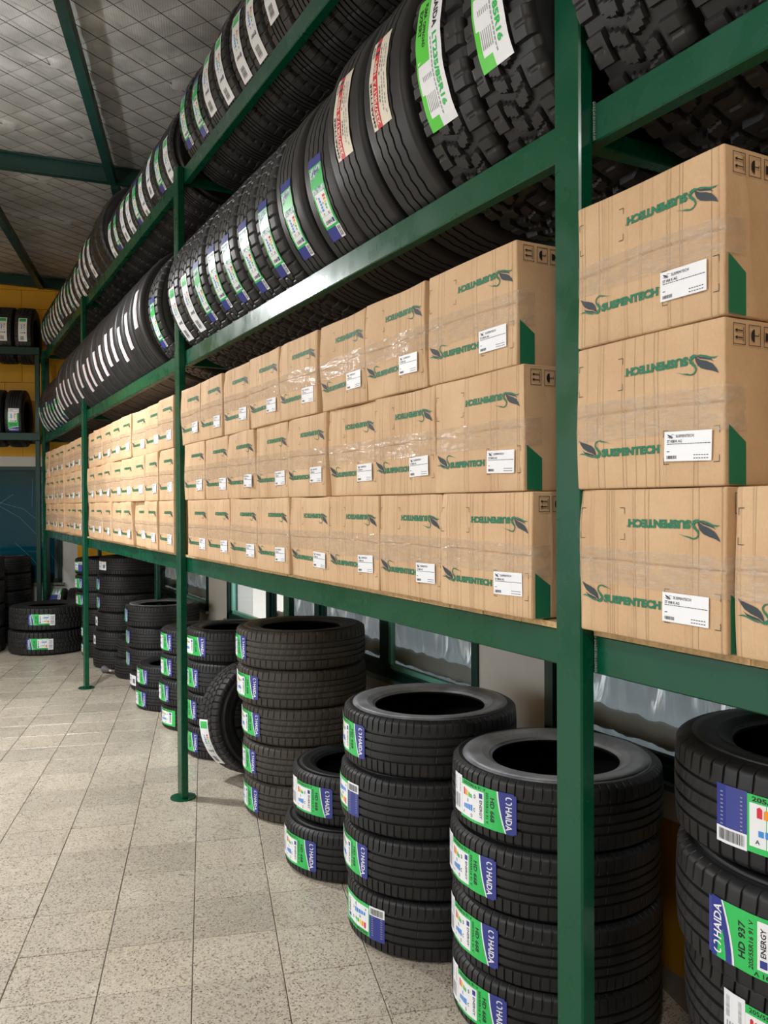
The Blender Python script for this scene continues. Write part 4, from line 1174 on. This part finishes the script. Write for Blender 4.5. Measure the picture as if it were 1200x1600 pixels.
while y < 10.25:
    seq.append(('low_big', y+.105, random.choice(['white', 'foil', 'white']), -24+random.uniform(-8, 8), 1.0-.0*(y-8)*.01)); y += .212
seq.sort(key=lambda q_: q_[1])
row(ZM, 'middle', seq)
seq = []
y = 1.55
while y < 4.22:
    st_ = random.choice(['white', 'foil', 'white', 'white'])
    seq.append(('row', y+.1, st_, -6+random.uniform(-6, 6), 1.0+random.uniform(-.01, .015))); y += .203
y = 4.62
k = 0
while y < 6.25:
    seq.append(('row', y+.1, ['white', 'foil', 'white'][k % 3], -8+random.uniform(-8, 8), .96)); y += .202; k += 1
y += .03
for k in range(2): seq.append(('low_big', y+.105, None, 0, .96)); y += .213
y += .05
while y < 7.5: seq.append(('low', y+.1, 'white', -10+random.uniform(-8, 8), 1.07)); y += .202
while y < 10.25: seq.append(('low', y+.1, random.choice(['white', 'white', 'foil']), -14+random.uniform(-9, 9), 1.02)); y += .202
row(ZT, 'top', seq)

# --- tyres on the back-wall rack, axis along the wall
def backrow(zr, tts, kind, labs, stk, dphi, s=1.0):
    me, R, W_ = T[kind]; R *= s; half = .28
    for tt, lb, st_, dp in zip(tts, labs, stk, dphi):
        cz = zr+sqrt(R*R-half*half)+.002
        x, y, _ = B(tt, NR+.286)
        tyre(kind, (x, y, cz), (pi/2, 0, pi/2-TY), lb, 'tyres on the back-wall rack', st_, pi-radians(dp), False, (s, s, 1))
up = [-2.135-.215*k for k in range(5)]
backrow(3.42, up, 'low', ['%s tyre on the upper shelf of the back-wall rack' % n_ for n_ in ('right-hand end', 'second from the right', 'third from the right', 'fourth from the right', 'fifth from the right')], ['white']*5, [4, 4, 0, 3, 2], .98)
lo_ = [-2.245-.225*k for k in range(4)]
backrow(2.43, lo_, 'row', ['%s tyre on the lower shelf of the back-wall rack' % n_ for n_ in ('right-hand end', 'second from the right', 'third from the right', 'fourth from the right')], ['car', None, 'car', 'car'], [-8, -8, -5, 0], 1.0)
for o in bpy.data.objects:
    if 'label' in o and len(o['label'].split()) > 16: print('LONG', o.name, o['label'])
print('cartons', nbx, 'objects', len(bpy.data.objects))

☆ ☆ ☆ ☆

# Written task:
Your task is to reproduce exactly the lines from the start of the data above through the line containing "row(ZT, 'top', seq)", leaving every picture out.

# Response below:
The Blender Python script for this scene continues. Write part 4, from line 1174 on. This part finishes the script. Write for Blender 4.5. Measure the picture as if it were 1200x1600 pixels.
while y < 10.25:
    seq.append(('low_big', y+.105, random.choice(['white', 'foil', 'white']), -24+random.uniform(-8, 8), 1.0-.0*(y-8)*.01)); y += .212
seq.sort(key=lambda q_: q_[1])
row(ZM, 'middle', seq)
seq = []
y = 1.55
while y < 4.22:
    st_ = random.choice(['white', 'foil', 'white', 'white'])
    seq.append(('row', y+.1, st_, -6+random.uniform(-6, 6), 1.0+random.uniform(-.01, .015))); y += .203
y = 4.62
k = 0
while y < 6.25:
    seq.append(('row', y+.1, ['white', 'foil', 'white'][k % 3], -8+random.uniform(-8, 8), .96)); y += .202; k += 1
y += .03
for k in range(2): seq.append(('low_big', y+.105, None, 0, .96)); y += .213
y += .05
while y < 7.5: seq.append(('low', y+.1, 'white', -10+random.uniform(-8, 8), 1.07)); y += .202
while y < 10.25: seq.append(('low', y+.1, random.choice(['white', 'white', 'foil']), -14+random.uniform(-9, 9), 1.02)); y += .202
row(ZT, 'top', seq)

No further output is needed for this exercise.